[Start of Collected data]
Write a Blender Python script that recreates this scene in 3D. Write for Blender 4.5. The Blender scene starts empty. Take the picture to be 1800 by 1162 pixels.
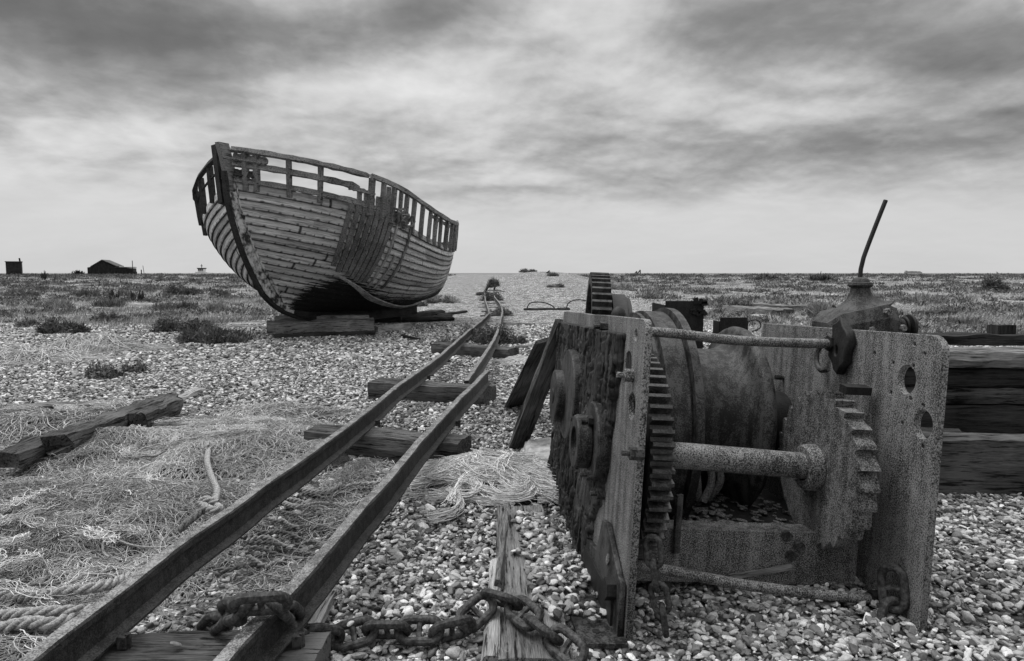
import bpy, bmesh, math, random
import numpy as np
from mathutils import Vector, Matrix, noise as mnoise

# ------------------------------------------------------------------ camera, world, sun
sc = bpy.context.scene
COL = sc.collection
CAM_H = 1.2
FOC = 1173.0
PITCH = math.atan(101 / FOC)
cam_data = bpy.data.cameras.new('camera')
cam = bpy.data.objects.new('camera', cam_data)
COL.objects.link(cam)
cam.location = (0, 0, CAM_H)
cam.rotation_euler = (math.pi / 2 - PITCH, 0, 0)
cam_data.sensor_width = 36
cam_data.lens = FOC / 1800 * 36
cam_data.clip_start = 0.05
cam_data.clip_end = 60000
sc.camera = cam

SUN_DIR = Vector((-0.42, 0.12, 0.88)).normalized()      # towards the sun
sun_el = math.asin(SUN_DIR.z)
sun_az = math.atan2(SUN_DIR.x, SUN_DIR.y)
sd = bpy.data.lights.new('sun', 'SUN')
sd.energy = 1.1
sd.angle = math.radians(24)
sd.color = (1, 1, 1)
sun = bpy.data.objects.new('sun', sd)
COL.objects.link(sun)
sun.rotation_euler = (-SUN_DIR).to_track_quat('-Z', 'Y').to_euler()

sc.view_settings.view_transform = 'Standard'
sc.view_settings.look = 'None'
sc.view_settings.gamma = 1
sc.view_settings.use_curve_mapping = False
sc.view_settings.exposure = 0.55


class NT:
    """tiny node-graph helper"""
    def __init__(self, tree):
        self.t = tree
        tree.nodes.clear()

    def n(self, typ, props=None, **ins):
        nd = self.t.nodes.new(typ)
        for k, v in (props or {}).items():
            setattr(nd, k, v)
        for k, v in ins.items():
            key = int(k[1:]) if k[0] == 'i' and k[1:].isdigit() else k.replace('_', ' ')
            sock = nd.inputs[key]
            if isinstance(v, bpy.types.NodeSocket):
                self.t.links.new(v, sock)
            else:
                sock.default_value = v
        return nd

    def m(self, op, a, b=0.0, c=0.0, clamp=False):
        return self.n('ShaderNodeMath', {'operation': op, 'use_clamp': clamp}, i0=a, i1=b, i2=c).outputs[0]

    def ramp(self, fac, stops, interp='LINEAR'):
        r = self.n('ShaderNodeValToRGB', None, Fac=fac)
        cr = r.color_ramp
        cr.interpolation = interp
        while len(cr.elements) < len(stops):
            cr.elements.new(0.5)
        for e, (p, v) in zip(cr.elements, stops):
            e.position = p
            e.color = (v, v, v, 1)
        return r.outputs[0]

    def noise(self, vec, scale, detail=3, rough=0.5, dist=0.0):
        return self.n('ShaderNodeTexNoise', None, Vector=vec, Scale=scale, Detail=detail, Roughness=rough,
                      Distortion=dist).outputs['Fac']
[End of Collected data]
■ Description of the task
Copy out the whole listing exactly, and don't carry over any pictures.

■ Problem solution
Write a Blender Python script that recreates this scene in 3D. Write for Blender 4.5. The Blender scene starts empty. Take the picture to be 1800 by 1162 pixels.
import bpy, bmesh, math, random
import numpy as np
from mathutils import Vector, Matrix, noise as mnoise

# ------------------------------------------------------------------ camera, world, sun
sc = bpy.context.scene
COL = sc.collection
CAM_H = 1.2
FOC = 1173.0
PITCH = math.atan(101 / FOC)
cam_data = bpy.data.cameras.new('camera')
cam = bpy.data.objects.new('camera', cam_data)
COL.objects.link(cam)
cam.location = (0, 0, CAM_H)
cam.rotation_euler = (math.pi / 2 - PITCH, 0, 0)
cam_data.sensor_width = 36
cam_data.lens = FOC / 1800 * 36
cam_data.clip_start = 0.05
cam_data.clip_end = 60000
sc.camera = cam

SUN_DIR = Vector((-0.42, 0.12, 0.88)).normalized()      # towards the sun
sun_el = math.asin(SUN_DIR.z)
sun_az = math.atan2(SUN_DIR.x, SUN_DIR.y)
sd = bpy.data.lights.new('sun', 'SUN')
sd.energy = 1.1
sd.angle = math.radians(24)
sd.color = (1, 1, 1)
sun = bpy.data.objects.new('sun', sd)
COL.objects.link(sun)
sun.rotation_euler = (-SUN_DIR).to_track_quat('-Z', 'Y').to_euler()

sc.view_settings.view_transform = 'Standard'
sc.view_settings.look = 'None'
sc.view_settings.gamma = 1
sc.view_settings.use_curve_mapping = False
sc.view_settings.exposure = 0.55


class NT:
    """tiny node-graph helper"""
    def __init__(self, tree):
        self.t = tree
        tree.nodes.clear()

    def n(self, typ, props=None, **ins):
        nd = self.t.nodes.new(typ)
        for k, v in (props or {}).items():
            setattr(nd, k, v)
        for k, v in ins.items():
            key = int(k[1:]) if k[0] == 'i' and k[1:].isdigit() else k.replace('_', ' ')
            sock = nd.inputs[key]
            if isinstance(v, bpy.types.NodeSocket):
                self.t.links.new(v, sock)
            else:
                sock.default_value = v
        return nd

    def m(self, op, a, b=0.0, c=0.0, clamp=False):
        return self.n('ShaderNodeMath', {'operation': op, 'use_clamp': clamp}, i0=a, i1=b, i2=c).outputs[0]

    def ramp(self, fac, stops, interp='LINEAR'):
        r = self.n('ShaderNodeValToRGB', None, Fac=fac)
        cr = r.color_ramp
        cr.interpolation = interp
        while len(cr.elements) < len(stops):
            cr.elements.new(0.5)
        for e, (p, v) in zip(cr.elements, stops):
            e.position = p
            e.color = (v, v, v, 1)
        return r.outputs[0]

    def noise(self, vec, scale, detail=3, rough=0.5, dist=0.0):
        return self.n('ShaderNodeTexNoise', None, Vector=vec, Scale=scale, Detail=detail, Roughness=rough,
                      Distortion=dist).outputs['Fac']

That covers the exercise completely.